Buy-side prefer front-to-back solution from tech vendors rather than custodians, finds survey

Despite opportunities such as reduced workload, buy-side firms would still opt for a technology vendor over a custodian for front-to-back-office solutions.

A new survey of 100 buy-side operations executives showed the majority of firms would pursue a front-to-back-office solution provided by a technology vendor rather than a custodian.

The 2019 InvestOps report, conducted by WBR and SimCorp, showed that for firms seeking to consolidate their front- and back-office operations, nearly two-thirds would select a solution offered as a platform or a service, while 29% said that they would use a custodian.

“A service offering from a custodian with the promise of reduced workload may seem tempting, but it also puts a significant firewall between you and your data – not something to be taken lightly,” said Terry Flynn, front-office operations expert at SimCorp North America. “There is also a case to be made that the promises of staff reduction or redeployment do not fully materialise.”
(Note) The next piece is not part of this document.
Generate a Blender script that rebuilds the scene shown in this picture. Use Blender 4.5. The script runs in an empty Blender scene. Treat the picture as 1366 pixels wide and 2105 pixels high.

A number of custodians and fund administrators have targeted the front-office as a new growth opportunity and expand from its traditional back-office services model. These include State Street and SS&C Technologies and their respective acquisitions of Charles River and Eze Software.

Northern Trust has also gone live with an outsourced trading service for asset owners and asset managers, and plans to further integrate its front- and middle-office capabilities through the launch of a new technology and operating model.

The survey also showed a majority of buy-side firms would consolidate front-to-back-office processing of alternatives and derivatives on to a single platform.

“We would like to see all asset classes, including alternatives, consolidated into a single platform for front-to-back-office processing,” added Dave Winter, head of investment operations, Aberdeen Standard Investments. “This would result in a cleaner data set, fewer breaks within the reconciliation process, and consistency in the data between the IBOR (investment book of record) and ABOR (accounting book of record) which I think is probably the biggest benefit.”